The St. Mary’s County government issued a stop-work order to Broughton Construction back in December, when county government officials said they discovered that the company unwittingly bought performance bonds that were issued fraudulently. Those bonds are required to make sure the work is completed. When work was halted, construction crews were working on the museum’s foundation. That work remains unfinished.

A county-imposed deadline to secure acceptable bonds, or alternatively an irrevocable letter of credit, has passed. Broughton, through an attorney, has acknowledged its contract to build the museum is coming to an end. All that remains is determining how that will come about.

As of now construction is four months behind schedule. That is according to the timetable announced after the $4,662,200 construction contract was awarded last fall.
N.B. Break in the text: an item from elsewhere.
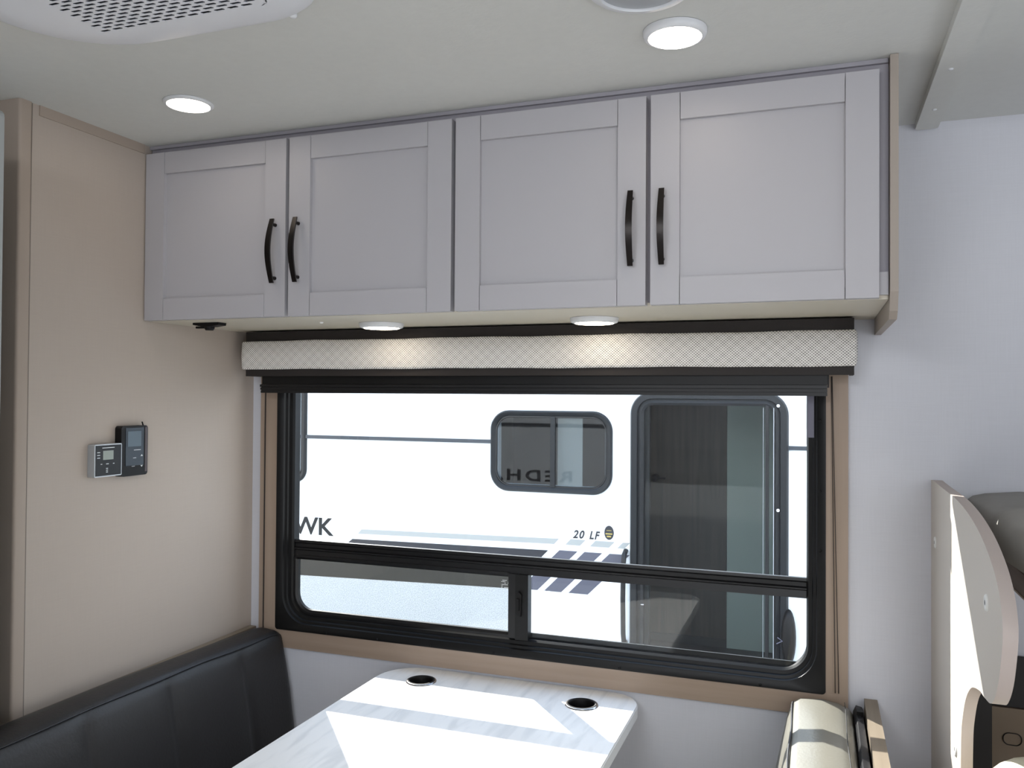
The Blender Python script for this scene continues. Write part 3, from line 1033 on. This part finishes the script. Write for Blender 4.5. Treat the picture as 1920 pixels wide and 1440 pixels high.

Actually, though, the museum is many years behind schedule. The project began 15 years ago. Back in early 2001, the St. Mary’s County government expected the museum to be up and running by 2004.

During the years of delay, money was collected from the federal, state and local governments and the museum association raised $1.5 million in private donations. The original design for the building was scaled back.

“You talk about things being plagued with every damn thing you can think of,” Keith Fairfax, one of the driving forces behind the project, said last week. “It certainly is a concern to me. It’s kind of at a dead stop right now.”

But it’s too late to turn back now. The contract will have to go to another bidder, adding further delays.

Meanwhile the museum, which traces the development of naval aviation that began at Patuxent River Naval Air Station 70 years ago, sits in an old warehouse building intended to be its temporary quarters. It has been there since 2001.

In front of that warehouse, the partially completed foundation just outside of Gate 1 to Pax River is the only tangible sign of the new museum and visitors center that was conceived to be an anchor and showcase for Lexington Park and the Navy base that created the town.

It can be that still. But right now nobody knows when.